PODE ENTRAR, SÓ NÃO BAGUNÇA O REPARO

Nossa tão deselegante fala à visita, pedindo para que não se repare à bagunça, até então quase sempre não percebida. Você não acha isso tão paradoxal? Pedir para não observar aquilo que ainda não foi percebido. Vai saber não é tão paradoxal assim né? Afinal, quase sempre é o Outro (ou por causa dele) que nossas bagunças vêm à luz.

Desta vez e eu não prometo que seja a última, proponho uma inversão da tão deselegante súplica tipicamente brasileira e assim mantenho de pé o convite.

Pode entrar, só não bagunça o reparo.

Não que seja necessário justificar, mas como bom brasileiro prefiro sair em minha defesa e assim contar o que penso sobre o reparo, de que já foi um dia uma bagunça com sentido.
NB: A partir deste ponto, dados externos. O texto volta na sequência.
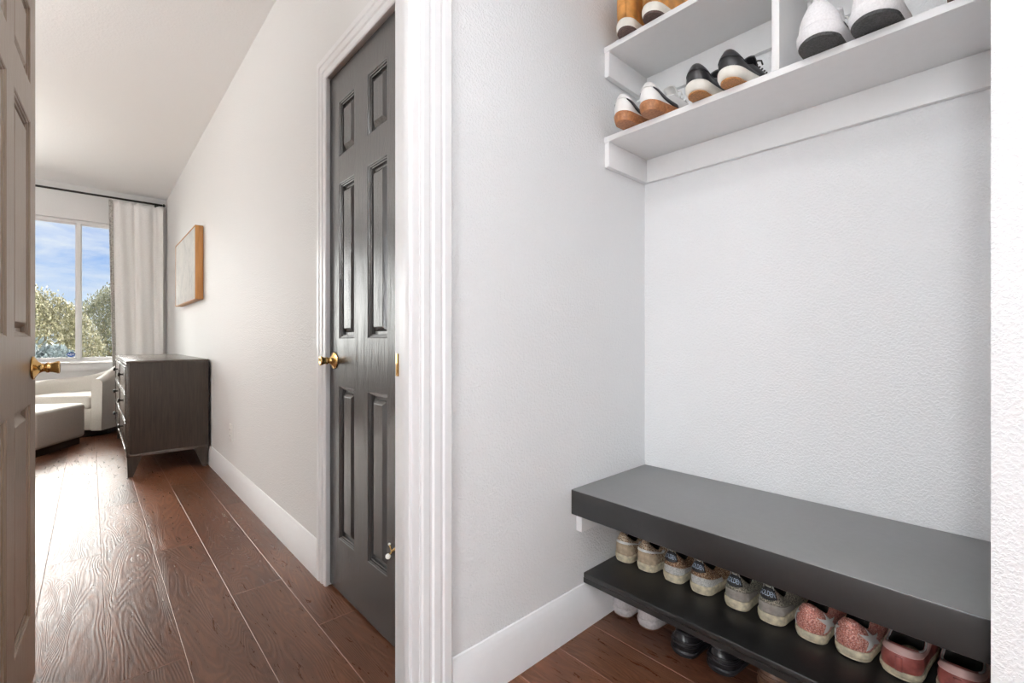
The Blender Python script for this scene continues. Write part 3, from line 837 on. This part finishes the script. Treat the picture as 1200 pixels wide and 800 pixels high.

O reparo pode ser também as várias formas de elaboração e/ou cicatrização das dores, feridas, perdas e partidas.

Penso também que o processo de reparo são estratégias humanas, artísticas, espirituais e psíquicas de atravessamento das adversidades que não somos capazes de nomear. Por isso, acredito que não seja prudente bagunçar o reparo, seja o próprio ou do outro.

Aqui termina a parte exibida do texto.